In any case, there's been much work in software such as "Accordance Bible" and others to make "translation mapping" more apparent, and to expose any "translation issues" ... this necessarily would require the user to be very familiar with the original languages.

Chris Roseborough himself is very conservative (young-earth creationist; women should not be pastors; ... etc., many views that would not be popular). The most frequent targets of his criticism are those who preach "prosperity gospel" (e.g. Joel Osteen); those who believe apostles and prophets still exist and can write "scripture" today with as much authority as the original Hebrew and Greek texts (e.g., New Apostolic Reformation / NAR / Bethel / Hillsong); those who believe they can "decree and declare" God to steer hurricanes, heal people of their sicknesses (I don't think C.R. would object to the possibility of healing, just that there are no guarantees this side of eternity and God's purpose isn't to alleviate all suffering here and now), cause career success and wealth, and that believe if you aren't blessed you don't have enough faith.

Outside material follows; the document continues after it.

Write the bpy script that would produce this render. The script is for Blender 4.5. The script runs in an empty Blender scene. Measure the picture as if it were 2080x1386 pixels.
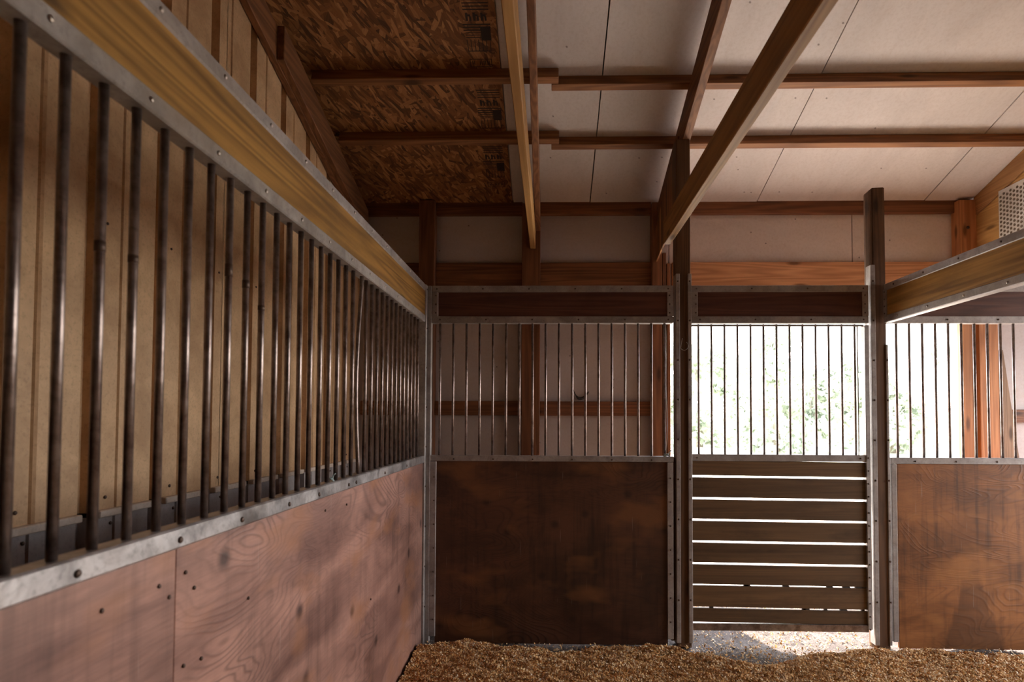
import bpy, bmesh, math, random
import numpy as np
from mathutils import Vector, Matrix, Euler

R = math.radians
rnd = random.Random(7)
SC = bpy.context.scene
COL = SC.collection

# ------------------------------------------------------------------ camera
FPX = 1160.0                      # focal length in pixels of the 2080 x 1386 frame
EYE = 1.31
cam_d = bpy.data.cameras.new('camera')
cam = bpy.data.objects.new('camera', cam_d)
COL.objects.link(cam)
cam_d.sensor_width = 36.0
cam_d.lens = FPX / 2080 * 36.0
YAW, PITCH, ROLL = R(1.3), R(1.7), R(0.22)
PPX, PPY = 1092.0, 816.0          # principal point (the photograph is a cropped frame)
cam_d.shift_x = -(PPX - 1040) / 2080
cam_d.shift_y = (PPY - 693) / 2080
cam.matrix_world = (Matrix.Translation((0, 0, EYE)) @ Matrix.Rotation(YAW, 4, 'Z')
                    @ Matrix.Rotation(math.pi / 2 + PITCH, 4, 'X') @ Matrix.Rotation(ROLL, 4, 'Z'))
cam_d.clip_start = 0.05
cam_d.clip_end = 400
cam_d.dof.use_dof = True
cam_d.dof.focus_distance = 3.6
cam_d.dof.aperture_fstop = 3.6
SC.camera = cam
CM = cam.matrix_world.copy()


def at(px, py, Y):
    """point of the plane y = Y seen at pixel (px, py): used to read sizes off the photograph"""
    d = CM.to_3x3() @ Vector(((px - PPX) / FPX, -(py - PPY) / FPX, -1))
    t = Y / d.y
    return Vector((d.x * t, Y, EYE + d.z * t))


def X(px, Y, py=750):
    return at(px, py, Y).x


def Z(py, Y, px=1100):
    return at(px, py, Y).z


# ------------------------------------------------------------------ world, sun, exposure
SC.view_settings.view_transform = 'Standard'
SC.view_settings.look = 'None'
SC.view_settings.gamma = 1.0
SC.view_settings.use_curve_mapping = False
SC.view_settings.exposure = -0.35

SKY = 17.0
SUN = 38.0
w = bpy.data.worlds.new('sky')
SC.world = w
w.use_nodes = True
nt = w.node_tree
bg = nt.nodes['Background']
tc = nt.nodes.new('ShaderNodeTexCoord')
sep = nt.nodes.new('ShaderNodeSeparateXYZ')
rp = nt.nodes.new('ShaderNodeValToRGB')
rp.color_ramp.elements[0].position = 0.0
rp.color_ramp.elements[0].color = (1.0, 0.91, 0.83, 1)
rp.color_ramp.elements[1].position = 0.8
rp.color_ramp.elements[1].color = (0.70, 0.80, 1.0, 1)
nt.links.new(tc.outputs['Generated'], sep.inputs[0])
nt.links.new(sep.outputs['Z'], rp.inputs[0])
nt.links.new(rp.outputs[0], bg.inputs[0])
bg.inputs[1].default_value = SKY

sun_d = bpy.data.lights.new('sun', 'SUN')
sun_d.energy = SUN
sun_d.angle = R(0.6)
sun_d.color = (1.0, 0.90, 0.80)
sun = bpy.data.objects.new('sun', sun_d)
COL.objects.link(sun)
sun.rotation_euler = Vector((0.45, -1.0, -1.3)).to_track_quat('-Z', 'Y').to_euler()
sun.location = (-8, 20, 14)


def portal(name, loc, rot, sx, sy):
    d = bpy.data.lights.new(name, 'AREA')
    d.shape = 'RECTANGLE'
    d.size, d.size_y = sx, sy
    d.cycles.is_portal = True
    o = bpy.data.objects.new(name, d)
    o.location = loc
    o.rotation_euler = rot
    COL.objects.link(o)


portal('doorway_portal', (1.98, 4.45, 1.1), (R(-90), 0, 0), 2.3, 2.2)
portal('side_portal', (4.9, 2.86, 1.14), (R(90), 0, R(90)), 2.7, 2.4)
try:
    SC.cycles.max_bounces = 10
    SC.cycles.diffuse_bounces = 7
    SC.cycles.glossy_bounces = 4
    SC.cycles.caustics_reflective = False
    SC.cycles.sample_clamp_indirect = 30.0
except Exception:
    pass


# ------------------------------------------------------------------ materials
def nmat(name):
    m = bpy.data.materials.new(name)
    m.use_nodes = True
    n = m.node_tree
    return m, n, n.nodes['Principled BSDF']


class NB:
    """small node-graph writer"""
    def __init__(s, tree):
        s.t = tree

    def n(s, kind, **kw):
        o = s.t.nodes.new(kind)
        for k, v in kw.items():
            setattr(o, k, v)
        return o

    def lk(s, a, b):
        s.t.links.new(a, b)

    def val(s, inp, v):
        if hasattr(v, 'is_output') or isinstance(v, bpy.types.NodeSocket):
            s.lk(v, inp)
        else:
            inp.default_value = v

    def math(s, op, a, b=0.0, c=0.0, clamp=False):
        o = s.n('ShaderNodeMath', operation=op)
        o.use_clamp = clamp
        s.val(o.inputs[0], a)
        s.val(o.inputs[1], b)
        if op in ('MULTIPLY_ADD', 'SMOOTH_MIN', 'COMPARE'):
            s.val(o.inputs[2], c)
        return o.outputs[0]

    def mix(s, f, a, b, mode='MIX'):
        o = s.n('ShaderNodeMix', data_type='RGBA', blend_type=mode)
        s.val(o.inputs[0], f)
        for i, v in ((6, a), (7, b)):
            if isinstance(v, bpy.types.NodeSocket):
                s.lk(v, o.inputs[i])
            else:
                o.inputs[i].default_value = (*v, 1) if len(v) == 3 else v
        return o.outputs[2]

    def ramp(s, f, stops):
        o = s.n('ShaderNodeValToRGB')
        e = o.color_ramp.elements
        while len(e) < len(stops):
            e.new(0.5)
        for q, (p, c) in zip(e, stops):
            q.position = p
            q.color = (*c, 1) if not isinstance(c, (int, float)) else (c, c, c, 1)
        s.lk(f, o.inputs[0])
        return o.outputs[0]

    def noise(s, vec, scale=1.0, detail=4, rough=0.55, dist=0.0):
        o = s.n('ShaderNodeTexNoise')
        s.lk(vec, o.inputs['Vector'])
        o.inputs['Scale'].default_value = scale
        o.inputs['Detail'].default_value = detail
        o.inputs['Roughness'].default_value = rough
        o.inputs['Distortion'].default_value = dist
        return o.outputs[0]

    def mapp(s, vec, scale=(1, 1, 1), rot=(0, 0, 0), loc=(0, 0, 0)):
        o = s.n('ShaderNodeMapping')
        s.lk(vec, o.inputs[0])
        o.inputs['Scale'].default_value = scale
        o.inputs['Rotation'].default_value = rot
        o.inputs['Location'].default_value = loc
        return o.outputs[0]

    def coords(s, axis='X', spread=7.0, face='XZ'):
        """object coordinates turned so that the grain runs along the first component, shifted per object"""
        t = s.n('ShaderNodeTexCoord')
        sp = s.n('ShaderNodeSeparateXYZ')
        s.lk(t.outputs['Object'], sp.inputs[0])
        order = {'X': 'XYZ', 'Y': 'YXZ', 'Z': 'ZXY'}[axis]
        cb = s.n('ShaderNodeCombineXYZ')
        for i, a in enumerate(order):
            s.lk(sp.outputs[a], cb.inputs[i])
        oi = s.n('ShaderNodeObjectInfo')
        ad = s.n('ShaderNodeVectorMath', operation='ADD')
        s.lk(cb.outputs[0], ad.inputs[0])
        rr = s.math('MULTIPLY', oi.outputs['Random'], spread)
        s.lk(rr, ad.inputs[1])
        return ad.outputs[0], oi.outputs['Random']

    def flat(s, v):
        sp = s.n('ShaderNodeSeparateXYZ')
        s.lk(v, sp.inputs[0])
        cb = s.n('ShaderNodeCombineXYZ')
        s.lk(sp.outputs[0], cb.inputs[0])
        s.lk(s.math('ADD', sp.outputs[1], sp.outputs[2]), cb.inputs[1])
        return cb.outputs[0]

    def bump(s, h, strength=0.3, dist=0.01):
        o = s.n('ShaderNodeBump')
        o.inputs['Strength'].default_value = strength
        o.inputs['Distance'].default_value = dist
        s.lk(h, o.inputs['Height'])
        return o.outputs[0]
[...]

EDIT: clarification, deleted repeated phrase

dilandau · 6 years ago
What, Aramaic? The Vulgate? Wycliffes?
hombre_fatal · 6 years ago
I don't understand the utility of an API for this beyond APIs generally being fun to build.

All of the work is in formatting the data to be machine readable, and each bible is <5mb. If you needed this, you could also just download the open source bibles it uses and crawl it yourself which is surely superior in 99% of use cases.

Meph504 · 6 years ago
I think the use case for a lot of churches and personal sites is they can do things like "random verse" or "daily verse" with just a small bit of copy and paste java script. Granted the same thing could be done, by pulling the files, but its a lot of overhead for something like that.

I think this is more akin to the old silly services of the web and not something that would be evaluated as commercially meaningful.

Jaruzel · 6 years ago
I wondered the same thing. Surely a useful API is for data that changes, and the recipient doesn't want to manage the content themselves? An API for searching static data seems only useful as a learning exercise.
taborj · 6 years ago
Or if said static data is a huge data set and unwieldy to maintain.

Or if that data is copyrighted, but allows free usage of small selections.

bobuk · 6 years ago
If you’re looking for ready to use data instead of API, there’s prepared jsons for you

https://github.com/bobuk/holybooks/tree/master/EN

coolgeek · 6 years ago
Thanks, but that could use some documentation. Directory names like "1CO" are completely opaque to me, and almost certainly others
skissane · 6 years ago
Book names are language-specific. So http://bible-api.com/Joannes+3:16?translation=clementine works but http://bible-api.com/John+3:16?translation=clementine doesn’t

Is there an API to get the names of the books?